What to do:
Copy all the data exactly, except the pictures.

— START OF Data segment —

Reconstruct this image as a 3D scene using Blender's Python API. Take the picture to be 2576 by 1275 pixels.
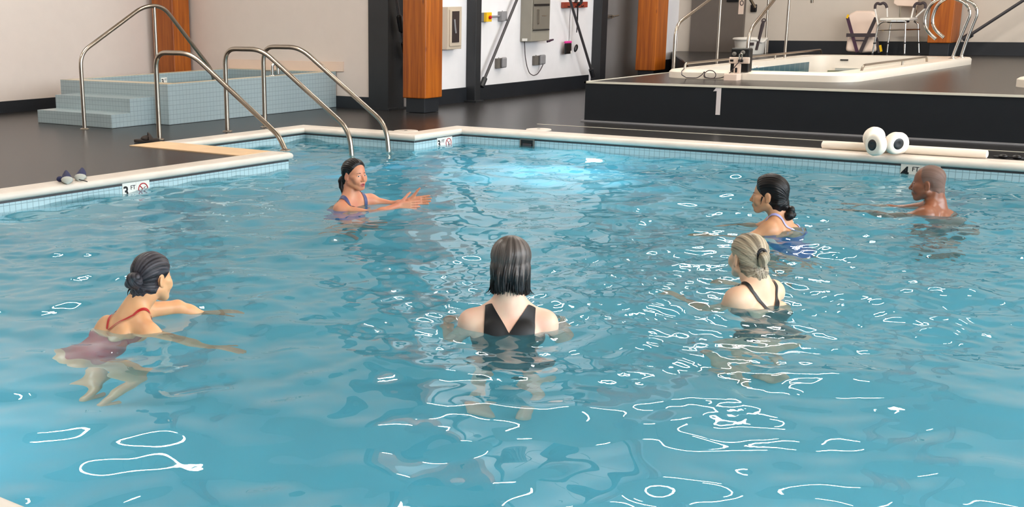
import bpy, math, random
import numpy as np
from mathutils import Vector, Matrix

random.seed(7)
rng = np.random.default_rng(11)
PI = math.pi
scene = bpy.context.scene
for o in list(bpy.data.objects):
    bpy.data.objects.remove(o)
C = scene.collection

# ------------------------------------------------------------------ camera
# world: x runs along the pool's left edge (away from the camera, to the right), y along its back edge, z = 0 is the water
EYE = Vector((0.0, 0.0, 1.46))
YAW, PITCH, ROLL = 0.739953777, 0.263351659, -0.0176620774
FOC, PX, PY, FW_, FH_ = 3229.208, 788.862, 872.367, 2576.0, 1275.0
fw = Vector((math.cos(YAW) * math.cos(PITCH), math.sin(YAW) * math.cos(PITCH), -math.sin(PITCH)))
r0 = fw.cross(Vector((0, 0, 1))).normalized()
u0 = r0.cross(fw)
cr, sr = math.cos(ROLL), math.sin(ROLL)
rt, up = cr * r0 + sr * u0, -sr * r0 + cr * u0
cam_data = bpy.data.cameras.new('camera')
cam = bpy.data.objects.new('camera', cam_data)
C.objects.link(cam)
cam.matrix_world = Matrix(((rt.x, up.x, -fw.x, EYE.x), (rt.y, up.y, -fw.y, EYE.y), (rt.z, up.z, -fw.z, EYE.z), (0, 0, 0, 1)))
cam_data.sensor_width = 36.0
cam_data.lens = FOC * 36.0 / FW_
cam_data.shift_x = (FW_ / 2 - PX) / FW_
cam_data.shift_y = (PY - FH_ / 2) / FW_
cam_data.clip_end = 200
scene.camera = cam

# ------------------------------------------------------------------ world, exposure
scene.view_settings.view_transform = 'Standard'
scene.view_settings.look = 'None'
scene.view_settings.exposure = 0.2
scene.view_settings.gamma = 1.0
scene.view_settings.use_curve_mapping = False
w = bpy.data.worlds.new('sky'); scene.world = w
w.use_nodes = True
w.node_tree.nodes['Background'].inputs[0].default_value = (0.55, 0.7, 0.9, 1)
w.node_tree.nodes['Background'].inputs[1].default_value = 0.6
scene.cycles.use_denoising = True
scene.cycles.max_bounces = 9
scene.cycles.diffuse_bounces = 3
scene.cycles.transmission_bounces = 6
scene.cycles.sample_clamp_indirect = 6.0
scene.cycles.caustics_reflective = False
scene.cycles.caustics_refractive = True

LAMP_W, WINDOW_W = 104.0, 10.5

# ------------------------------------------------------------------ materials
M = {}
def mat(name, col, rough=0.5, metal=0.0, spec=None, noise=0.0, nscale=6.0, bump=0.0, bscale=60.0, coat=0.0, stretch=None, col2=None):
    m = bpy.data.materials.new(name); m.use_nodes = True
    nt = m.node_tree; b = nt.nodes['Principled BSDF']
    b.inputs['Base Color'].default_value = (*col, 1)
    b.inputs['Roughness'].default_value = rough
    b.inputs['Metallic'].default_value = metal
    if spec is not None: b.inputs['Specular IOR Level'].default_value = spec
    if coat: b.inputs['Coat Weight'].default_value = coat
    if noise or bump:
        tc = nt.nodes.new('ShaderNodeTexCoord')
        src = tc.outputs['Object']
        if stretch:
            mp = nt.nodes.new('ShaderNodeMapping'); mp.inputs['Scale'].default_value = stretch
            nt.links.new(src, mp.inputs[0]); src = mp.outputs[0]
    if noise:
        n = nt.nodes.new('ShaderNodeTexNoise'); n.inputs['Scale'].default_value = nscale; n.inputs['Detail'].default_value = 5
        nt.links.new(src, n.inputs['Vector'])
        mx = nt.nodes.new('ShaderNodeMix'); mx.data_type = 'RGBA'
        c2 = col2 if col2 else tuple(c * (1 - noise) for c in col)
        c1 = col if col2 else tuple(min(1, c * (1 + noise)) for c in col)
        mr = nt.nodes.new('ShaderNodeMapRange'); mr.inputs[1].default_value = 0.3; mr.inputs[2].default_value = 0.7
        nt.links.new(n.outputs['Fac'], mr.inputs[0]); nt.links.new(mr.outputs[0], mx.inputs['Factor'])
        mx.inputs[6].default_value = (*c1, 1); mx.inputs[7].default_value = (*c2, 1)
        nt.links.new(mx.outputs[2], b.inputs['Base Color'])
    if bump:
        n2 = nt.nodes.new('ShaderNodeTexNoise'); n2.inputs['Scale'].default_value = bscale; n2.inputs['Detail'].default_value = 3
        nt.links.new(src, n2.inputs['Vector'])
        bp = nt.nodes.new('ShaderNodeBump'); bp.inputs['Strength'].default_value = bump; bp.inputs['Distance'].default_value = 0.01
        nt.links.new(n2.outputs['Fac'], bp.inputs['Height']); nt.links.new(bp.outputs[0], b.inputs['Normal'])
    M[name] = m
    return m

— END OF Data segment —

Answer for this exercise:
Reconstruct this image as a 3D scene using Blender's Python API. Take the picture to be 2576 by 1275 pixels.
import bpy, math, random
import numpy as np
from mathutils import Vector, Matrix

random.seed(7)
rng = np.random.default_rng(11)
PI = math.pi
scene = bpy.context.scene
for o in list(bpy.data.objects):
    bpy.data.objects.remove(o)
C = scene.collection

# ------------------------------------------------------------------ camera
# world: x runs along the pool's left edge (away from the camera, to the right), y along its back edge, z = 0 is the water
EYE = Vector((0.0, 0.0, 1.46))
YAW, PITCH, ROLL = 0.739953777, 0.263351659, -0.0176620774
FOC, PX, PY, FW_, FH_ = 3229.208, 788.862, 872.367, 2576.0, 1275.0
fw = Vector((math.cos(YAW) * math.cos(PITCH), math.sin(YAW) * math.cos(PITCH), -math.sin(PITCH)))
r0 = fw.cross(Vector((0, 0, 1))).normalized()
u0 = r0.cross(fw)
cr, sr = math.cos(ROLL), math.sin(ROLL)
rt, up = cr * r0 + sr * u0, -sr * r0 + cr * u0
cam_data = bpy.data.cameras.new('camera')
cam = bpy.data.objects.new('camera', cam_data)
C.objects.link(cam)
cam.matrix_world = Matrix(((rt.x, up.x, -fw.x, EYE.x), (rt.y, up.y, -fw.y, EYE.y), (rt.z, up.z, -fw.z, EYE.z), (0, 0, 0, 1)))
cam_data.sensor_width = 36.0
cam_data.lens = FOC * 36.0 / FW_
cam_data.shift_x = (FW_ / 2 - PX) / FW_
cam_data.shift_y = (PY - FH_ / 2) / FW_
cam_data.clip_end = 200
scene.camera = cam

# ------------------------------------------------------------------ world, exposure
scene.view_settings.view_transform = 'Standard'
scene.view_settings.look = 'None'
scene.view_settings.exposure = 0.2
scene.view_settings.gamma = 1.0
scene.view_settings.use_curve_mapping = False
w = bpy.data.worlds.new('sky'); scene.world = w
w.use_nodes = True
w.node_tree.nodes['Background'].inputs[0].default_value = (0.55, 0.7, 0.9, 1)
w.node_tree.nodes['Background'].inputs[1].default_value = 0.6
scene.cycles.use_denoising = True
scene.cycles.max_bounces = 9
scene.cycles.diffuse_bounces = 3
scene.cycles.transmission_bounces = 6
scene.cycles.sample_clamp_indirect = 6.0
scene.cycles.caustics_reflective = False
scene.cycles.caustics_refractive = True

LAMP_W, WINDOW_W = 104.0, 10.5

# ------------------------------------------------------------------ materials
M = {}
def mat(name, col, rough=0.5, metal=0.0, spec=None, noise=0.0, nscale=6.0, bump=0.0, bscale=60.0, coat=0.0, stretch=None, col2=None):
    m = bpy.data.materials.new(name); m.use_nodes = True
    nt = m.node_tree; b = nt.nodes['Principled BSDF']
    b.inputs['Base Color'].default_value = (*col, 1)
    b.inputs['Roughness'].default_value = rough
    b.inputs['Metallic'].default_value = metal
    if spec is not None: b.inputs['Specular IOR Level'].default_value = spec
    if coat: b.inputs['Coat Weight'].default_value = coat
    if noise or bump:
        tc = nt.nodes.new('ShaderNodeTexCoord')
        src = tc.outputs['Object']
        if stretch:
            mp = nt.nodes.new('ShaderNodeMapping'); mp.inputs['Scale'].default_value = stretch
            nt.links.new(src, mp.inputs[0]); src = mp.outputs[0]
    if noise:
        n = nt.nodes.new('ShaderNodeTexNoise'); n.inputs['Scale'].default_value = nscale; n.inputs['Detail'].default_value = 5
        nt.links.new(src, n.inputs['Vector'])
        mx = nt.nodes.new('ShaderNodeMix'); mx.data_type = 'RGBA'
        c2 = col2 if col2 else tuple(c * (1 - noise) for c in col)
        c1 = col if col2 else tuple(min(1, c * (1 + noise)) for c in col)
        mr = nt.nodes.new('ShaderNodeMapRange'); mr.inputs[1].default_value = 0.3; mr.inputs[2].default_value = 0.7
        nt.links.new(n.outputs['Fac'], mr.inputs[0]); nt.links.new(mr.outputs[0], mx.inputs['Factor'])
        mx.inputs[6].default_value = (*c1, 1); mx.inputs[7].default_value = (*c2, 1)
        nt.links.new(mx.outputs[2], b.inputs['Base Color'])
    if bump:
        n2 = nt.nodes.new('ShaderNodeTexNoise'); n2.inputs['Scale'].default_value = bscale; n2.inputs['Detail'].default_value = 3
        nt.links.new(src, n2.inputs['Vector'])
        bp = nt.nodes.new('ShaderNodeBump'); bp.inputs['Strength'].default_value = bump; bp.inputs['Distance'].default_value = 0.01
        nt.links.new(n2.outputs['Fac'], bp.inputs['Height']); nt.links.new(bp.outputs[0], b.inputs['Normal'])
    M[name] = m
    return m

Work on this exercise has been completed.